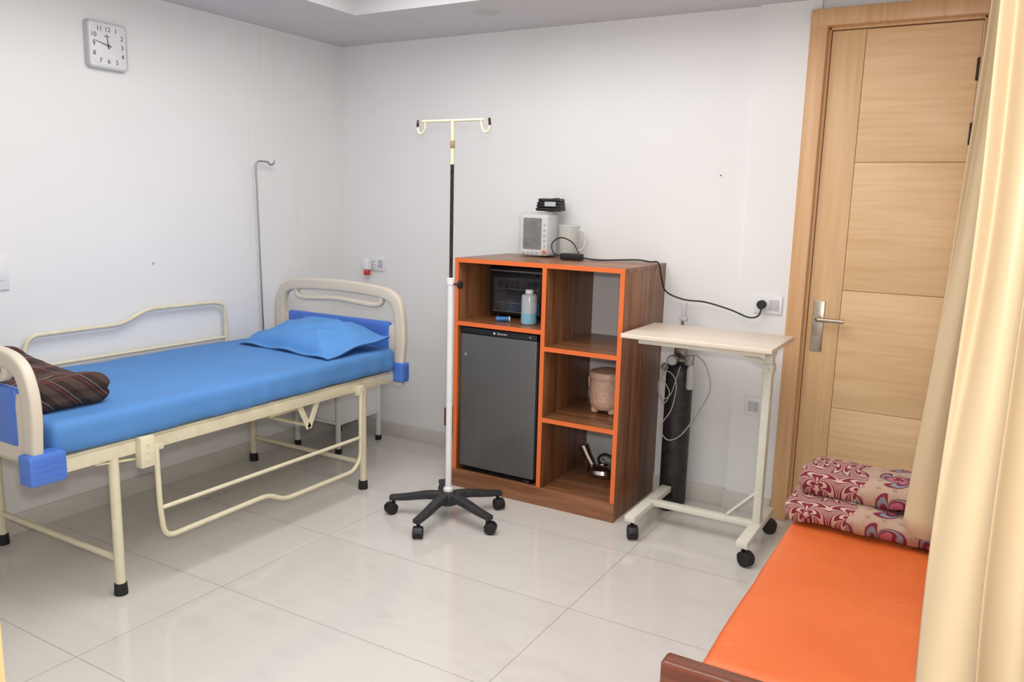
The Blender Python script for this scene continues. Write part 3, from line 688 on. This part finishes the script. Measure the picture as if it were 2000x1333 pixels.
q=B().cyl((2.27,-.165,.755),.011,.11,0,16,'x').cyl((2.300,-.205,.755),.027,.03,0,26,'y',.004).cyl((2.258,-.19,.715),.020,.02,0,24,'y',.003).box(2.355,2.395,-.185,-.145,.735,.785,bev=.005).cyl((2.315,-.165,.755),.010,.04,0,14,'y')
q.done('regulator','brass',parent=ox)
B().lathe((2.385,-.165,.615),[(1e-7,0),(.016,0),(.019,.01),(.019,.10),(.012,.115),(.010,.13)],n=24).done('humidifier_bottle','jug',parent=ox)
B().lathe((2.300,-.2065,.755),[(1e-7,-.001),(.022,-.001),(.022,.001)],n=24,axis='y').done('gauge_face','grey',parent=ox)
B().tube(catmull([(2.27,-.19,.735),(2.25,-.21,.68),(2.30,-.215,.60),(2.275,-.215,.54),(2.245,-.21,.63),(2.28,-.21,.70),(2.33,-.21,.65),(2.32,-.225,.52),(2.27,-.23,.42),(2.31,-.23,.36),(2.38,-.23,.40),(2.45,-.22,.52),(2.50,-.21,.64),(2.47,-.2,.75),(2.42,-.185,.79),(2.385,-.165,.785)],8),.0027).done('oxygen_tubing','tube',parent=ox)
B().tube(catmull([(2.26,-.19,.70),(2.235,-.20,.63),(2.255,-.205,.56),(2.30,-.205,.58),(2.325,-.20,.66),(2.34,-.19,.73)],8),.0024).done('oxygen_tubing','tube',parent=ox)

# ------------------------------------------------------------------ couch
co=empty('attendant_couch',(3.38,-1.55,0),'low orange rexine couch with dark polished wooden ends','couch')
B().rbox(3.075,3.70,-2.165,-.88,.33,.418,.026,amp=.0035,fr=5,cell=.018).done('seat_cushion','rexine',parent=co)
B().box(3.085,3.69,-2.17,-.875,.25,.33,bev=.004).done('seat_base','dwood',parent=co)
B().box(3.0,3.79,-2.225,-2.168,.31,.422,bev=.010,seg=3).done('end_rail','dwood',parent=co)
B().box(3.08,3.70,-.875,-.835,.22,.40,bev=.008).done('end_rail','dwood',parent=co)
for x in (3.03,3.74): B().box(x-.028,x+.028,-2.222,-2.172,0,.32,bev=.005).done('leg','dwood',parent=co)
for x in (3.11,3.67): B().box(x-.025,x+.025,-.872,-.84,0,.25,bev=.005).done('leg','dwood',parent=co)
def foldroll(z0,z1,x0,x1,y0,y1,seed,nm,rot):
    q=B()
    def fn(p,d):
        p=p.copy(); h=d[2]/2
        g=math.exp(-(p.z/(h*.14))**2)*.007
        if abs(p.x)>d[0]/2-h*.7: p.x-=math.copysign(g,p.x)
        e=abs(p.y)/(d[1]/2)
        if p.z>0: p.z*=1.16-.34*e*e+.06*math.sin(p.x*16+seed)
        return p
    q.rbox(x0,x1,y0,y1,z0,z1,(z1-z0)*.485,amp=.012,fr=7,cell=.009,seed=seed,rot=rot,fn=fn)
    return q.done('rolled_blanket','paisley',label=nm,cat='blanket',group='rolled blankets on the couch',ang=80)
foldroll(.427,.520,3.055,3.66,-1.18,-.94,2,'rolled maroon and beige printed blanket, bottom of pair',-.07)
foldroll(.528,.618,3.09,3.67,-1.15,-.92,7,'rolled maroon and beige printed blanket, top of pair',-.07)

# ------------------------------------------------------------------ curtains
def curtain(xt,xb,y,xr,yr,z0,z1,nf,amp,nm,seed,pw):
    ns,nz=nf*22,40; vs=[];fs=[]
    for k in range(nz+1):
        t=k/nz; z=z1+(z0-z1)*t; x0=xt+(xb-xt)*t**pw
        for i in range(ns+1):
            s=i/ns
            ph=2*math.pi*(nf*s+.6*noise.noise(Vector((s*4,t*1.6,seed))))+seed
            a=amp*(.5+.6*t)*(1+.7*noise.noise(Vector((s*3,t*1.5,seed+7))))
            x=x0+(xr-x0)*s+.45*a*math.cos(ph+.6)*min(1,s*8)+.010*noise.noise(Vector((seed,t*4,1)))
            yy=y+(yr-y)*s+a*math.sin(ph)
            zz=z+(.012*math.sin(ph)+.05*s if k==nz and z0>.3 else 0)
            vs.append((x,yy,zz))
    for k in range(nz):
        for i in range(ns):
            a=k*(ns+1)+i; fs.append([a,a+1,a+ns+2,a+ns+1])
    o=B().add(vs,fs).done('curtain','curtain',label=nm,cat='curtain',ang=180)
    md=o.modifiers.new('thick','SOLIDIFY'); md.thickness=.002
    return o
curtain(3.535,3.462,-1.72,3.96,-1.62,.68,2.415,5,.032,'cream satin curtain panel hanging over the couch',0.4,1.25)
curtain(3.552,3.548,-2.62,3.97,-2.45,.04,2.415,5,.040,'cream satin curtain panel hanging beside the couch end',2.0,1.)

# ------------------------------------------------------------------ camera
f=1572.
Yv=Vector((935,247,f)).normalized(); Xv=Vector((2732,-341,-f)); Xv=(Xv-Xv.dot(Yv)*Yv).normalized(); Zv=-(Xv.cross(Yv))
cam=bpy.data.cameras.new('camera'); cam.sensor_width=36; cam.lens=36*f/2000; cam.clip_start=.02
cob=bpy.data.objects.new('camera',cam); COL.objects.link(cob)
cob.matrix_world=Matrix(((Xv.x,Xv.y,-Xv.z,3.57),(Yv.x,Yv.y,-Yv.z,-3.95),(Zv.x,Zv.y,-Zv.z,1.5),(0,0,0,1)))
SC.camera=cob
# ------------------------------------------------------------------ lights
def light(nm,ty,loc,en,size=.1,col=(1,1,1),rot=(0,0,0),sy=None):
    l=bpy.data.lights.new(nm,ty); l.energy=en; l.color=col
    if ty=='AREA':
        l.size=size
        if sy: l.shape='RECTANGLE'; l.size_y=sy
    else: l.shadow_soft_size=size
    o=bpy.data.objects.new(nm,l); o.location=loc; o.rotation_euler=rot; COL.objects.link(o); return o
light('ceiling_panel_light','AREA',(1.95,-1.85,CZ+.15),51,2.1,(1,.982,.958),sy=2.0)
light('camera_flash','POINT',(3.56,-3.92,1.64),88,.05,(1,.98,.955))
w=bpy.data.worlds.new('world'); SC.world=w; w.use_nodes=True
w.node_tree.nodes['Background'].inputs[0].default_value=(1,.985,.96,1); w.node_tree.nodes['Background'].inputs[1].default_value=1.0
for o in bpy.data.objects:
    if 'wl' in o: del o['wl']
--
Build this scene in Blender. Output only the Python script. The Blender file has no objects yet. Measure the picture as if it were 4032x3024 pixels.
...
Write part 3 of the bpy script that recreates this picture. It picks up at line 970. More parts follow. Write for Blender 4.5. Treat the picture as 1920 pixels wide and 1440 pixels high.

▸ **Required task**:
Copy all lines from the entries that contain the word "Write".

▸ **Task response**:
The Blender Python script for this scene continues. Write part 3, from line 688 on. This part finishes the script. Measure the picture as if it were 2000x1333 pixels.
Write part 3 of the bpy script that recreates this picture. It picks up at line 970. More parts follow. Write for Blender 4.5. Treat the picture as 1920 pixels wide and 1440 pixels high.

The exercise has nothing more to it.